How to Properly Conduct a Digital Marketing Audit?

Digital Marketing Audit

As a business, you need to strategize and plan to take your business to the next level. However, if you wish to get consistent results, you need to make audits. These audits are essential to review all the methods you have implemented for your company and the positive outcomes they have yielded. These audits help you review your marketing practices and see areas of improvement and where you lost resources. Here’s how you conduct an audit:

1. Have Clear Goals:

Unless you know why you brought innovation to your company, you will never know its effectiveness. Think about what upgrades you have made in your company. These could include a new operating system and understand your primary targets. More productivity or more profit? Your audit should tell you the specific role of every advancement and if you can measure their effectiveness. It would help if you also gauged how proper your marketing strategies are and how relevant they are to changing consumer trends.

2. Have a Consistent Message:

Many companies publish content frequently. This content represents your brand on various platforms and informs your consumers about your brand profile. If you cannot keep track of your brand, you may lose your motto. Unless you have a rigid structure for your company’s profile, you may lose customers. To audit your company’s message, you should cross-check your image across different social channels, websites, and emails. It would help you understand your client’s perspective and how productive your message has been.

3. Work on Your Content:

When you make content, it is best to revisit what you wrote and see if the content is exciting and relevant. You can use a site audit to help you with this task. However, here are some basic rules you should follow. Please make sure you have catchy headlines that would entice readers and give them an incentive to read your content. Have a good collection of visuals that breaks down large chunks of texts.

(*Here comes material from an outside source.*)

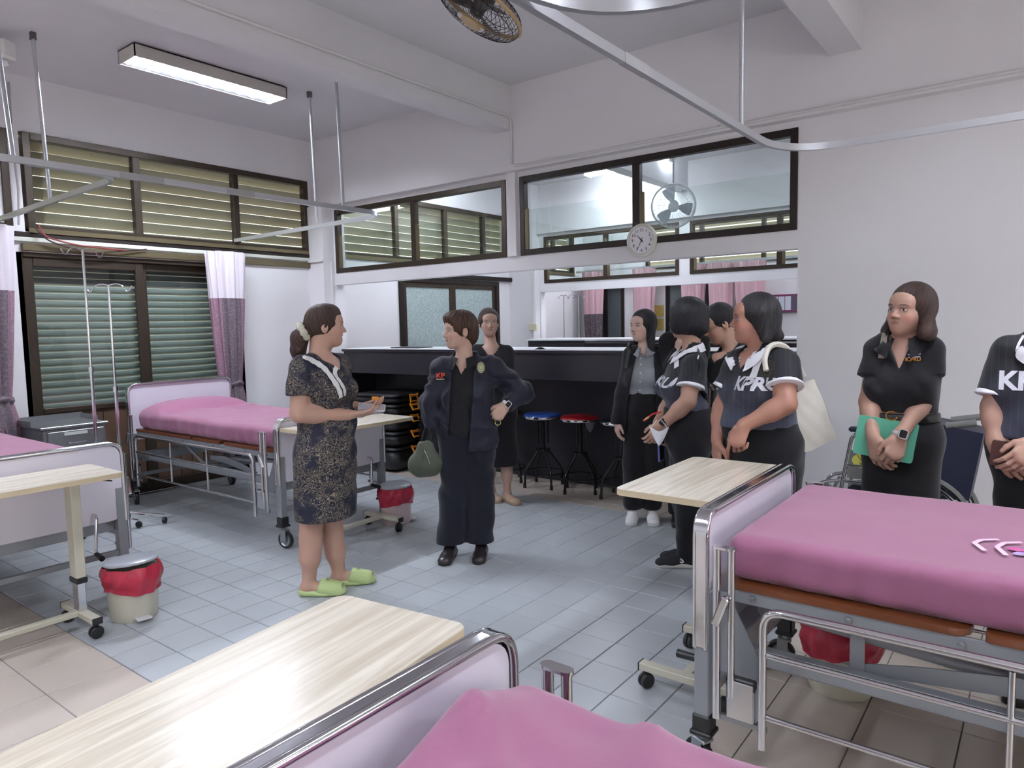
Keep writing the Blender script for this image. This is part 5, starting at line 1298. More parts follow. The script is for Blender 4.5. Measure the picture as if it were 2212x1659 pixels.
print('people')
SK1 = skin_mat('skin warm', (184, 146, 128), (150, 92, 88), open_mouth=True)
SK2 = skin_mat('skin fair', (192, 158, 142), (150, 92, 92))
SK4 = skin_mat('skin light', (204, 172, 156), (168, 96, 92))
SK5 = skin_mat('skin tan', (178, 140, 120), (146, 94, 86))
SK7 = skin_mat('skin deep tan', (168, 122, 104), (146, 90, 82), smile=1.0)
SK8 = skin_mat('skin olive', (174, 138, 120), (140, 92, 86))
H_BR = hair_mat('dark brown hair', (34, 22, 20), (84, 60, 50)); H_BR2 = hair_mat('reddish brown hair', (44, 28, 22), (96, 66, 50)); H_BK = hair_mat('black hair', (14, 12, 16), (44, 42, 50), .3); H_GR = hair_mat('black hair with grey strands', (14, 12, 15), (58, 56, 58), .34)
NAVY = cloth('navy jacket cloth', (22, 24, 40), .6, .05, sheen=.1); BLKC = cloth('black cloth', (17, 17, 21)); BLKT = cloth('black knit', (20, 20, 24), .9); WHT = cloth('white knit', (232, 232, 238), .8); GRYS = cloth('grey shirt cotton', (138, 140, 146), .8); TWEED = mat('black tweed', (24, 24, 28), .9, var=.9, vscale=160, bump=.5, bscale=200)
SKIRT = cloth('black skirt cloth', (18, 17, 21), .9)
def torso(p, f, hip, waist, chest, neckb, SL, SR, wh=.165, ww=.135, wc=.150, dp=.68, bust=.0, belly=0.0):
    f = nrm((f[0], f[1], 0)); P = [cap_(hip, waist, wh, ww, .04, f, dp), cap_(waist, chest, ww, wc, .04, f, dp), cap_(SL, SR, .052, .052, .05), cap_(chest, neckb-np.array([0, 0, .02]), wc*.82, .055, .05, f, .62)]
    if bust:
        s = np.array([-f[1], f[0], 0])
        for q in (-1, 1): P.append(ell_(chest+f*(wc*dp*.72)+s*q*.068+np.array([0, 0, -.035]), np.array([s, f, [0, 0, 1.]]), np.array((.062, .052+bust, .06)), .05))
    if belly: P.append(ell_(waist+f*(ww*dp*.4)+np.array([0, 0, -.05]), np.eye(3), np.array((.11, .09, .10))+belly, .05))
    return P
def arm(S_, E_, W_, k=1.0): return [cap_(S_, E_, .050*k, .040*k, .03), cap_(E_, E_+(W_-E_)*.35, .041*k, .040*k, .02), cap_(E_+(W_-E_)*.3, W_, .040*k, .0255*k, .02)]
def leg(Hp, K, A, k=1.0): return [cap_(Hp, K, .088*k, .058*k, .03), cap_(K, A, .052*k, .034*k, .02), cap_(K+(A-K)*.12, K+(A-K)*.48, .054*k, .056*k, .03)]
def foot(A, d, L=.20):
    d = nrm((d[0], d[1], 0)); h = np.array([A[0], A[1], 0]); return [cap_(A, h+np.array([0, 0, .04])-d*.02, .034, .032, .02), cap_(h+np.array([0, 0, .045]), h+d*(L-.075)+np.array([0, 0, .022]), .034, .027, .02), cap_(h+d*.06+np.array([0, 0, .03]), h+d*(L-.08)+np.array([0, 0, .022]), .036, .030, .02, np.array([0, 0, 1.]), .6)]
def box(c, r): return (np.asarray(c, float)-r, np.asarray(c, float)+r)
def fdir(a, toward=0.0):   # direction in the person frame: a degrees, 0 = right, 90 = away, -90 = to the camera
    return np.array([math.cos(math.radians(a)), math.sin(math.radians(a)), 0])
def wristwatch(parent, w, d, n, strap, case_, screen, r=.030):
    d = Vector(nrm(d)); n = Vector(nrm(n)); x = n.cross(d).normalized(); n = d.cross(x); w = Vector(w); k = MB()
    k.tube([w+(x*math.cos(2*PI*i/24)*r+n*math.sin(2*PI*i/24)*r*.82) for i in range(24)], .009, 6, closed=True, flat=(tuple(d), .3)); o = k.build('watch_strap', strap, parent, True)
    M = Matrix((x, d, n)).transposed().to_4x4(); M.translation = w+n*(r*.80); MB().prism(rrect(.036, .041, .009, 4), 0, .010, M).build('watch_case', case_, o, 30); MB().prism(rrect(.030, .035, .007, 4), .0101, .0112, M).build('watch_screen', screen, o, 30); return o
UP = np.array([0, 0, 1.])
# ---------------------------------------------------------------- 1 woman in the lace dress
p = Person('woman in a navy lace dress with a white collar and green slides, holding a phone', (-3.20, 2.44)); J = p.J
f = fdir(-32); ho = J(704, 706); nb = J(690, 782)
SR, SL = J(652, 796, .12), J(734, 790, -.12); ER, WR = J(646, 893, .16), J(752, 896, .12); EL, WL = J(742, 888, -.13), J(768, 877, .0)
hip, waist, chest = J(703, 985), J(702, 895), J(697, 830)
HR, HL = J(676, 1000, .04), J(726, 1000, -.04); KR, KL = J(672, 1150, .05), J(716, 1145, -.05); AR, AL = J(667, 1264, .05), J(733, 1243, -.06)
hp, A = head_prims(ho, fdir(2), None, 1.0, nb, .010, .056)
T_ = torso(p, f, hip, waist, chest, nb, SL, SR, .185, .160, .168, .74, .02, .01)
hr = hand(WR, nrm(J(800, 893, .10)-WR), UP*.9+fdir(80)*.4, fdir(90), .28, sc=1.0); hl = hand(WL, nrm(J(800, 880, .02)-WL), UP, fdir(90), .55)
bp = T_+hp+arm(SR, ER, WR, 1.18)+arm(SL, EL, WL, 1.1)+leg(HR, KR, AR, 1.06)+leg(HL, KL, AL, 1.06)+foot(AR, fdir(-14), .23)+foot(AL, fdir(-8), .23)+hr+hl
p.body(bp, SK1, [box(ho-UP*.03, (.15, .15, .19)), box((WR+WL)/2+J(790, 890, .05)*0+np.array([.05, 0, 0]), (.14, .12, .09)), box((AR+AL)/2*np.array([1, 1, 0])+UP*.06, (.24, .2, .08))], head=(ho, A, 1.0))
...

Finally, make sure you’re not clumping information together and instead go for brief details.

4. Audit for SEO:

When you are working on your SEO, keep in mind this extends beyond SERPs. Your audit should include all the various inbound and outbound links as well as indexing your pages. When you search for your domain, the search results should correlate with the number of pages on your site. Make sure you use an SEO crawler so that the search engine can easily crawl over your webpage. Finally, make sure you have page speed insight to know how efficient your loading is—having older websites results in a flawed audit. It may discourage you from performing any future audits and push you to keep things the way they are, which may disrupt your flow.

5. Assess Your Conversions:

While building your website, it is easy to see gaps in your sales, leading to a loss in conversions. Therefore you should check if each of your lead magnets gets converted into leads. It would help if you did as much beta testing as possible to see what is favorable to your consumers. Make sure you check for any back-end funnels.

6. Revisit Your Digital Marketing Plan:

Part of your auditing ensures you have a good marketing plan in place. It would also inform you where you lack as a company and where you’re incurring losses. It will entail looking at your target customers and searching if your pricing and positioning of products yield maximum attention and purchases. It would help if you also looked over your marketing materials, including reviewing all your promotion strategies and which ones perform better.

7. Assess Your Workflow:

You need to check up on your workers and ensure they’re contributing to your company’s success. You should check if they’re using any tools that are expensive but essentially useless. Are they collaborating and working on projects enough with effective communication. When you outsource, are you getting your money’s worth, or is it adding additional costs to your budget plan? Finally, are any of your team meetings useful, or are you all simply wasting time and should get rid of meetings altogether.

8. Establish Team Guidelines:

After the assessment, you need to replace older guidelines with newer ones. It would mean setting a benchmark for your workers and achieving your marketing objectives which would enhance workflows. Therefore you must learn how to assign responsibilities based on your employee’s strengths. It also requires establishing a communication network such as an email system or a mobile app with all employees. Ensure there’s no need to micromanage, and the team can adjust to their new roles right away. If the need arises, train them on the essentials of digital marketing techniques. You can also identify potential employees who can work better with various elements of digital marketing. For instance, some might have good SEO skills, while some can be good at social media marketing.

9. Measure the Outcomes:

Finally, the last stage of your audit will require some metrics. You need to know if you are influencing and engaging with your consumers enough. Suppose you’re not, then draft plans to meet these objectives. You must calculate the return on investments you’ve made and quantify them into a measurable metric. What is the protocol for reporting your findings? Are you interested in annual reports or quarterly reports? The frequency of these reports will inform you how well your digital marketing strategy is and how to take your employee’s feedback into account. It would help conduct a competitor analysis, identify rival’s gray areas, and discover market opportunities. Unless you start working on these, you may find yourself lagging as a business.

Wrap Up

An audit is essential in knowing where your company stands. Unless you conduct an audit, chances are you may not be aware of your digital marketing strategy’s effectiveness. Start by setting clear goals and make sure your operations align with them. Ensure your company has a consistent brand and keep working on your content, making it suitable for SEO. Assess your workflow and observe all forms of disruptions. Finally, make team assessments and adjustments accordingly. Ensure every outcome gets a fair comparison with your competitors to ensure you’re on the right track.